A mishmash of prehistoric fact and fancy, well overmatched by illustrations featuring images of full-sized dinos that look just as real as the photographed children who pose around or on them.
With a similar premise to Bernard Most’s classic If the Dinosaurs Came Back (1978) but without even its loose brand of internal logic, the author introduces 26 dinosaurs by name and suggests a supposed occupation or consequence. These often appear to be entirely arbitrary: “If a Tarbosaurus lived in my town… / …he and his cousin, Tyrannosaurus Rex, could have a hamburger eating contest!” In frequently clumsy phrasing (Corythosaurus “had hundreds of little teeth inside of her cheeks to chew with”), added dinosaur “Factprints” on each spread offer mixes of “facts” that sometimes contradict fossil evidence, as with a claim that Liopleurodon was larger than the blue whale.
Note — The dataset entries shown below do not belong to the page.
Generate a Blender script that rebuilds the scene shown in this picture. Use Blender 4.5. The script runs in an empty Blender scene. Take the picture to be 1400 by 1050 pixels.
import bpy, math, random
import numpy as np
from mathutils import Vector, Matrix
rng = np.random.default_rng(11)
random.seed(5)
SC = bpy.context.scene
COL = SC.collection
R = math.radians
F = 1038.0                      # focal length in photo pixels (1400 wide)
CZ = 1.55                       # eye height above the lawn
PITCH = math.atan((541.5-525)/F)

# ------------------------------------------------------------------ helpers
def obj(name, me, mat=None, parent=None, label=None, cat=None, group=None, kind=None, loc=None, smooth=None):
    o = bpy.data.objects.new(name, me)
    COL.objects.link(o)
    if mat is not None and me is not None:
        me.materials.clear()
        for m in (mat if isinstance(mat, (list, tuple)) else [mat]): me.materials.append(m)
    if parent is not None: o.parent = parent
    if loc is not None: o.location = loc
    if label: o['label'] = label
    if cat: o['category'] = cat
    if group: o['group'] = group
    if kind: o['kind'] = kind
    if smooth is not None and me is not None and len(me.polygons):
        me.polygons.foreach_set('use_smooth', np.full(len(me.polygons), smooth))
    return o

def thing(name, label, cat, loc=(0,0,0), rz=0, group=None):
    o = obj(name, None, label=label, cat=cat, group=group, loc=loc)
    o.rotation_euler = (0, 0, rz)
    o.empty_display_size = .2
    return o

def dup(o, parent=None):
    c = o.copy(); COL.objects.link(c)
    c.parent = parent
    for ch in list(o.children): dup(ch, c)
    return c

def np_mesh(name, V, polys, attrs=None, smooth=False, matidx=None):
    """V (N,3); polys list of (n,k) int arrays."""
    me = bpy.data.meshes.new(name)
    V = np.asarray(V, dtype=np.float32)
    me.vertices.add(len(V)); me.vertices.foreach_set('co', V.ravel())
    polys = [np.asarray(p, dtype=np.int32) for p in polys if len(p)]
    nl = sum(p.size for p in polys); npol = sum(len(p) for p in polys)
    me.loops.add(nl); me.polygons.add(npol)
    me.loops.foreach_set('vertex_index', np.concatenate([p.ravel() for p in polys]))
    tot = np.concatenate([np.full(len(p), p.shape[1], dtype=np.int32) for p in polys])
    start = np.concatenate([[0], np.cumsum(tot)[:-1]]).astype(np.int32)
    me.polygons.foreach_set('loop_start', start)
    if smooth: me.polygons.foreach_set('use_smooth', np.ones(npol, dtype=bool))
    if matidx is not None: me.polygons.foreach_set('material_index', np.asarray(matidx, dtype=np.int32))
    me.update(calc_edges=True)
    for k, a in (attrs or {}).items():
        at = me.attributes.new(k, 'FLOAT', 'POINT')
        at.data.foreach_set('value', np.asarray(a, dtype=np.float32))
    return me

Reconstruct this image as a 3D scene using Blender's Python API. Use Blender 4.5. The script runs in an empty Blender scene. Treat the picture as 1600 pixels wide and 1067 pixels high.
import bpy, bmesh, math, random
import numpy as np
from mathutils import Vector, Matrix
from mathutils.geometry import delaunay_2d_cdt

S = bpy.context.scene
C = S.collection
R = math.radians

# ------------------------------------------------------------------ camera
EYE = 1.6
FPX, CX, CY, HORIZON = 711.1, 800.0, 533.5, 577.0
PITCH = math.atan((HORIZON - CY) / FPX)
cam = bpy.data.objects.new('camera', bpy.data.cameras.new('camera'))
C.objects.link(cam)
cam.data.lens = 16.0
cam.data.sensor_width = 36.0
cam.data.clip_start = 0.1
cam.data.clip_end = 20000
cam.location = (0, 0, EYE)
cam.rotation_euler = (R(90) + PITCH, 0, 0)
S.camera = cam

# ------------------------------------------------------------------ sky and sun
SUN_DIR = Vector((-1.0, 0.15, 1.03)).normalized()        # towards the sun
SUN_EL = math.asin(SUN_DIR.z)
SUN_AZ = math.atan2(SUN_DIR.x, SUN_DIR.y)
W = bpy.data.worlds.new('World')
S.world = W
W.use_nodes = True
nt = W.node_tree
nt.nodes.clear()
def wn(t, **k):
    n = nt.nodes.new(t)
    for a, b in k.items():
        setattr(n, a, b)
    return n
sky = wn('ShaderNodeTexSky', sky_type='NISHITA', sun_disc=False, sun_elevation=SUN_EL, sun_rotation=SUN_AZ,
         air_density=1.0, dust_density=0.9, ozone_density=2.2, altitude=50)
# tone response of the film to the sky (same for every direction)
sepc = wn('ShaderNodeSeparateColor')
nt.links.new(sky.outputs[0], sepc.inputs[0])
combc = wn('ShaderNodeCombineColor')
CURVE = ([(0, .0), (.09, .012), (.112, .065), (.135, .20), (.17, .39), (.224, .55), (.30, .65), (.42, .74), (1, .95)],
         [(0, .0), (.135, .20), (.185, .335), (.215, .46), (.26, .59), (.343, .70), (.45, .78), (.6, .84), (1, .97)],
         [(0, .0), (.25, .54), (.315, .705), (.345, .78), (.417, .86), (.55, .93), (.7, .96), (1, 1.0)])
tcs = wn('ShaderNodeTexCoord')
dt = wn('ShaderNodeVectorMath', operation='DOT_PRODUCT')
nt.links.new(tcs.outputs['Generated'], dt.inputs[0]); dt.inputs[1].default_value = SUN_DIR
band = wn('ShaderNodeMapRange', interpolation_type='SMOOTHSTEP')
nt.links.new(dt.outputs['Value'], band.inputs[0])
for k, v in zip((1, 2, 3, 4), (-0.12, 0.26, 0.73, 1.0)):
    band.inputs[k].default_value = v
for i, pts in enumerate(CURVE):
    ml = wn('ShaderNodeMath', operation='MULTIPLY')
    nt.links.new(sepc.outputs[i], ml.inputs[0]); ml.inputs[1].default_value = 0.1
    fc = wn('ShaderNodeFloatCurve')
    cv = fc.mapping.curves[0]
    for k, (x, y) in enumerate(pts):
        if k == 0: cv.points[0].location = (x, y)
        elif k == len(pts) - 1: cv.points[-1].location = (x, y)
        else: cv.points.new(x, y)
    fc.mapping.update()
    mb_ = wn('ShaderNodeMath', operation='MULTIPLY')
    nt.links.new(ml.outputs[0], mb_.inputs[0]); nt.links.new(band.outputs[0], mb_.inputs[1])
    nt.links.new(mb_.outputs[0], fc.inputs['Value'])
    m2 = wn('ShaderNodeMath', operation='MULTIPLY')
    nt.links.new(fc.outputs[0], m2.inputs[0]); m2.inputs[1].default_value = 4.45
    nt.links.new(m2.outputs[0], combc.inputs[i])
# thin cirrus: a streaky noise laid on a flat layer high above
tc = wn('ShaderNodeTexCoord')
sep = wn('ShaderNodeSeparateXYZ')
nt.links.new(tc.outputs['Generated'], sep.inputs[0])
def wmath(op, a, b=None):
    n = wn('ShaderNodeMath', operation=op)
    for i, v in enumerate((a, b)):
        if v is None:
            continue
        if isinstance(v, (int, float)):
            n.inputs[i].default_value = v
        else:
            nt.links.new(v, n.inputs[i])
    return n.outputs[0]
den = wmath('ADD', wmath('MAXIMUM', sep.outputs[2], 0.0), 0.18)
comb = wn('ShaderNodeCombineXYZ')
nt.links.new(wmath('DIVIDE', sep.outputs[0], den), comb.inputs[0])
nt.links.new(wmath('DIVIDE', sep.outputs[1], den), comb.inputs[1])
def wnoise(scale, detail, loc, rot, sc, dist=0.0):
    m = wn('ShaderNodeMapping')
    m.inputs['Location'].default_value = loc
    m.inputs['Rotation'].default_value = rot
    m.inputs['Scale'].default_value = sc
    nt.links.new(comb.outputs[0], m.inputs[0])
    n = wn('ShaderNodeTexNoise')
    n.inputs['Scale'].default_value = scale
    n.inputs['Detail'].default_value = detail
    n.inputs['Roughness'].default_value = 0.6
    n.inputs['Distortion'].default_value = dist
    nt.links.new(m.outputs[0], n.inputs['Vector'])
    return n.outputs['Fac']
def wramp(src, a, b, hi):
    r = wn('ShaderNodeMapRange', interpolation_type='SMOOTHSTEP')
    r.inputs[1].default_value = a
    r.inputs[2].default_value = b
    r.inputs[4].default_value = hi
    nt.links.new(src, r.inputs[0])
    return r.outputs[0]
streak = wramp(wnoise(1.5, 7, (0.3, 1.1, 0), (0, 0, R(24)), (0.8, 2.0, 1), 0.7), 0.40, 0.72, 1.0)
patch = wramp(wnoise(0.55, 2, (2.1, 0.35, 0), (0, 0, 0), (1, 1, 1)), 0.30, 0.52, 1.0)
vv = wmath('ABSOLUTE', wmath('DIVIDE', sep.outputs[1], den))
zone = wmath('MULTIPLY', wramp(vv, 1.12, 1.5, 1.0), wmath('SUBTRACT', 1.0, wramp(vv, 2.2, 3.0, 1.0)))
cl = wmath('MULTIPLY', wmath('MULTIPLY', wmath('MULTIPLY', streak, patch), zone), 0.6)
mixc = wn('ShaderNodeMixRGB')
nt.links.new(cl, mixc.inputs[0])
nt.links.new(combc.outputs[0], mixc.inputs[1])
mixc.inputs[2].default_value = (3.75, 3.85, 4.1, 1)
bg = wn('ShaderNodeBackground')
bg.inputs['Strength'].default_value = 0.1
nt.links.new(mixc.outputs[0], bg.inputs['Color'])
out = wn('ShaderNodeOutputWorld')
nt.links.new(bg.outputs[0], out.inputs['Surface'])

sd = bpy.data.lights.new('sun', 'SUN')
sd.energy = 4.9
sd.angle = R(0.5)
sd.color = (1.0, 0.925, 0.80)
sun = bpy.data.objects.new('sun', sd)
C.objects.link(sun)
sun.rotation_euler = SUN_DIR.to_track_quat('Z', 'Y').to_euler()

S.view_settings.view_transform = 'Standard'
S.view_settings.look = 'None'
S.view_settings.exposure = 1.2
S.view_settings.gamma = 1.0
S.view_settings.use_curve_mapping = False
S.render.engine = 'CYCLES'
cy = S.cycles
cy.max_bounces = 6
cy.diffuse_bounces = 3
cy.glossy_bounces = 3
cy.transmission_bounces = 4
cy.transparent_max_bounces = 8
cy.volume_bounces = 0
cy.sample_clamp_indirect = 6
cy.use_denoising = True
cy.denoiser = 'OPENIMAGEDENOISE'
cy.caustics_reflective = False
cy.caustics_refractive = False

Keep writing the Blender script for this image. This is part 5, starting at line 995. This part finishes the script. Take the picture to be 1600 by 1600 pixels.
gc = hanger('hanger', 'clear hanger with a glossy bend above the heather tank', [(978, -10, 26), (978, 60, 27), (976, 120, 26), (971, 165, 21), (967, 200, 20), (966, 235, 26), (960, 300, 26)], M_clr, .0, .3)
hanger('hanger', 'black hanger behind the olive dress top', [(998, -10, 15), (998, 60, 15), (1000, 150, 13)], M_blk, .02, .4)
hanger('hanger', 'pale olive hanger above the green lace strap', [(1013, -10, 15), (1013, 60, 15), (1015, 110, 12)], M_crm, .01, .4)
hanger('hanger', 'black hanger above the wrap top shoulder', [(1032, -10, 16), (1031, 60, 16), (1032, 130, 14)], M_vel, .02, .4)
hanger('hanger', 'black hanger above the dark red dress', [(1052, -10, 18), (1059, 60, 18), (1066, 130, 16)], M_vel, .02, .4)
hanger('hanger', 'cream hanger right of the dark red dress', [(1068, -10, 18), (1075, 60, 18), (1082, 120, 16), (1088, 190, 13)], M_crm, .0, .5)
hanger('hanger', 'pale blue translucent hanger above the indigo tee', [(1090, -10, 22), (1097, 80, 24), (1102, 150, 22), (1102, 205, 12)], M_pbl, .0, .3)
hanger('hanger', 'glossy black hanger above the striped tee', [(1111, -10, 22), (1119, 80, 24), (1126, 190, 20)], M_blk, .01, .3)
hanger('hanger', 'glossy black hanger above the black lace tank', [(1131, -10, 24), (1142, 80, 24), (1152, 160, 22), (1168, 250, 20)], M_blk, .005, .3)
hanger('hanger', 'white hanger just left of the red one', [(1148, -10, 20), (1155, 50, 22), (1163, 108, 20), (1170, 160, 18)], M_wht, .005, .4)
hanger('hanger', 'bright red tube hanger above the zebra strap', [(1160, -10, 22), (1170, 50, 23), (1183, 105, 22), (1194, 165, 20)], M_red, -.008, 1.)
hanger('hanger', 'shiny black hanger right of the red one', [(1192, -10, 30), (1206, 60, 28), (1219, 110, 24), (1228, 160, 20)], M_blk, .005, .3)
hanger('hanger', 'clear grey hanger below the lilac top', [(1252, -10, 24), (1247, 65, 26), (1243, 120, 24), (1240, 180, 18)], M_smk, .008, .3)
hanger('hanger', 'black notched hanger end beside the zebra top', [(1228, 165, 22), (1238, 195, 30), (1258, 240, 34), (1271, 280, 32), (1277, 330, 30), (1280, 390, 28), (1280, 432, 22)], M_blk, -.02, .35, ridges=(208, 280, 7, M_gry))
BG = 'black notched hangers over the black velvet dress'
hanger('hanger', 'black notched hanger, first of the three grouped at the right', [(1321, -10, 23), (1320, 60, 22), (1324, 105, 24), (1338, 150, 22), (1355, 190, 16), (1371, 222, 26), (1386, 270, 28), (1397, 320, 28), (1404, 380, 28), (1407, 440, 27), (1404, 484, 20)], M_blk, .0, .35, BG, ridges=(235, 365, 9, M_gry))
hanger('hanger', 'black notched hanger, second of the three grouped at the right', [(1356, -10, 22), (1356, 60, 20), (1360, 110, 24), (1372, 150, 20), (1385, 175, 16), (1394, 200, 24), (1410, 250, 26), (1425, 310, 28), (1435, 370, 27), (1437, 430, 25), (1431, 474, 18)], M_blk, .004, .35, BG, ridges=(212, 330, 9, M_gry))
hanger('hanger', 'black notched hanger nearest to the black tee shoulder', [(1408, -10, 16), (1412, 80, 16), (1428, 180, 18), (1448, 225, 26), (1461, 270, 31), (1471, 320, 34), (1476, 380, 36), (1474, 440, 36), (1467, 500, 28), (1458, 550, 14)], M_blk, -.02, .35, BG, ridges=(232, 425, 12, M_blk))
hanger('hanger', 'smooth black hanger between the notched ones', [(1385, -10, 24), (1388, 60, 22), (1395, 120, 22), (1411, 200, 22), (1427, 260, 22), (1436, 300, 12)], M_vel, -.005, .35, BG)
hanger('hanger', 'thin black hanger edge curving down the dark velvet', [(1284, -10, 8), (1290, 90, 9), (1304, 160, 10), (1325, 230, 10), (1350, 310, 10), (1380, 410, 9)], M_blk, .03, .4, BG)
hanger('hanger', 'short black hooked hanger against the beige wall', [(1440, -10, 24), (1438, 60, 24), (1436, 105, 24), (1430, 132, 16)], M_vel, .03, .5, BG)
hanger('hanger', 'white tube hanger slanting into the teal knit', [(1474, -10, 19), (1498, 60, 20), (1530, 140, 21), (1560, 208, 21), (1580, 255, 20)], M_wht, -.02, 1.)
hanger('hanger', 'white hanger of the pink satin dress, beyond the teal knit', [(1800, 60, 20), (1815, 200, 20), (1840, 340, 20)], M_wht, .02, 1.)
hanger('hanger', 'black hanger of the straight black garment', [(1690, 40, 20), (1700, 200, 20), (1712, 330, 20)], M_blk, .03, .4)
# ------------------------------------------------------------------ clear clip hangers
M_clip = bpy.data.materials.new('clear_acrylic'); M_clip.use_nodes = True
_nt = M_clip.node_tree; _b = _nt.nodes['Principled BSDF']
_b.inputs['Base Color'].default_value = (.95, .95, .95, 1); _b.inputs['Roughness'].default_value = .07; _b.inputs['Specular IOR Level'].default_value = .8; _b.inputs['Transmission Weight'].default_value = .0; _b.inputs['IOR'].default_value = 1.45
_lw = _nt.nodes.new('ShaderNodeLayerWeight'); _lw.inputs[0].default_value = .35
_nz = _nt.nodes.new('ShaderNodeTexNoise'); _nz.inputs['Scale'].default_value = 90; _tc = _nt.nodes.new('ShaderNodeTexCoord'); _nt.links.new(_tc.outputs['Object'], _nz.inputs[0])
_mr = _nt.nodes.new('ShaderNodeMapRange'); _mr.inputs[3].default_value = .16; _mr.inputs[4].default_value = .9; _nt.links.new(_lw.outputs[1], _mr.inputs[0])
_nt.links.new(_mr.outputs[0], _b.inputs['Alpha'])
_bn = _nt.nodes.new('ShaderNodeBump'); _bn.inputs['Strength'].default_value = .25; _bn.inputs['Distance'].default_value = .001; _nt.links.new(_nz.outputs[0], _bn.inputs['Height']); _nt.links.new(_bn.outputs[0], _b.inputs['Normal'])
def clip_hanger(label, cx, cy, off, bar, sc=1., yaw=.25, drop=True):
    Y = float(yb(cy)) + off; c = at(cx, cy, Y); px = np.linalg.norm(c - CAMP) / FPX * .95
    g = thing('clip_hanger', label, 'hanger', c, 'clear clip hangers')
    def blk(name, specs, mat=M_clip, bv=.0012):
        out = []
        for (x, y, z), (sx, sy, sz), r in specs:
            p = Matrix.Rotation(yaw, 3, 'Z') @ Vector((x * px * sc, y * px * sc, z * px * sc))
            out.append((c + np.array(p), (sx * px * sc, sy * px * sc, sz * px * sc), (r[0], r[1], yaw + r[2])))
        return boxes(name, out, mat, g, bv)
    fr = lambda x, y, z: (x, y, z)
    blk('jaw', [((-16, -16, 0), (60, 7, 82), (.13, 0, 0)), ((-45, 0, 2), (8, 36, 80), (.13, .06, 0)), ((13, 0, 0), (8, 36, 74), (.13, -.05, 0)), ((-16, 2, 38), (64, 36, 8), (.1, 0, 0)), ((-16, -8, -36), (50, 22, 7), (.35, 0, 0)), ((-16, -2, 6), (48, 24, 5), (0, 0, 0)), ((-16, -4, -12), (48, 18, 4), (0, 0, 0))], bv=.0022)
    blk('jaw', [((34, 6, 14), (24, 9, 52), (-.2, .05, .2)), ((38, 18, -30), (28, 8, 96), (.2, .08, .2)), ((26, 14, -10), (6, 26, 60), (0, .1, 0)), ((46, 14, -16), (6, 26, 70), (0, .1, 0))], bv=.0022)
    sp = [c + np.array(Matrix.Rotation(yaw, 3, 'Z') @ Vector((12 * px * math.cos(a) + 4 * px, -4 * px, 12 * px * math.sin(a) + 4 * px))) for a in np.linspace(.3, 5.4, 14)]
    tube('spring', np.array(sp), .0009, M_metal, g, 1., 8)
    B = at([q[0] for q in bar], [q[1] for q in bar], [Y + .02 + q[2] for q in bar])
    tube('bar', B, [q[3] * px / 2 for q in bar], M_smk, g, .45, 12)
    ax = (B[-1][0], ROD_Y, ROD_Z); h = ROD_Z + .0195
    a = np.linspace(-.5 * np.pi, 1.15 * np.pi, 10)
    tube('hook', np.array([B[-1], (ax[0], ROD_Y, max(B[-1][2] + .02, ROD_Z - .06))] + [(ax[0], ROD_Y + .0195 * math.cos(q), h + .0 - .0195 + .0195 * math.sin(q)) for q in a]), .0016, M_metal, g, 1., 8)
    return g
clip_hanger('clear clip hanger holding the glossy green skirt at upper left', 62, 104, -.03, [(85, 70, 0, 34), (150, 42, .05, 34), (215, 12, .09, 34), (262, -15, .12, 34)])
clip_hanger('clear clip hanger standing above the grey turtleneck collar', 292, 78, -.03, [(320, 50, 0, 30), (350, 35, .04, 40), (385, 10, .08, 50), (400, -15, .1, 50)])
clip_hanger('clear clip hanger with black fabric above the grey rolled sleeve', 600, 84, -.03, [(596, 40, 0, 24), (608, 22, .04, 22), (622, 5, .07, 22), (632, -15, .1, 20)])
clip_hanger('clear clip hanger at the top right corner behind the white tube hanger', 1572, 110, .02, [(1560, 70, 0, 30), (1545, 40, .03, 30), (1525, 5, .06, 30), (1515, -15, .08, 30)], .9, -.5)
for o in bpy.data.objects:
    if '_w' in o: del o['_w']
Others are just pure speculation: Maiasaura “would be very gentle with tiny human children” and Parasaurolophus calls “sounded like notes played on a French horn, or even a deep-throated trombone or bassoon.” On the other hand, though many bear human expressions, Eggleton’s dinosaurs are both realistically detailed and convincingly integrated into playgrounds and other familiar modern settings. The most recent reference in the bibliography is dated 2006, and one is as old as 1988.
Eye-brightening visuals in search of a better text.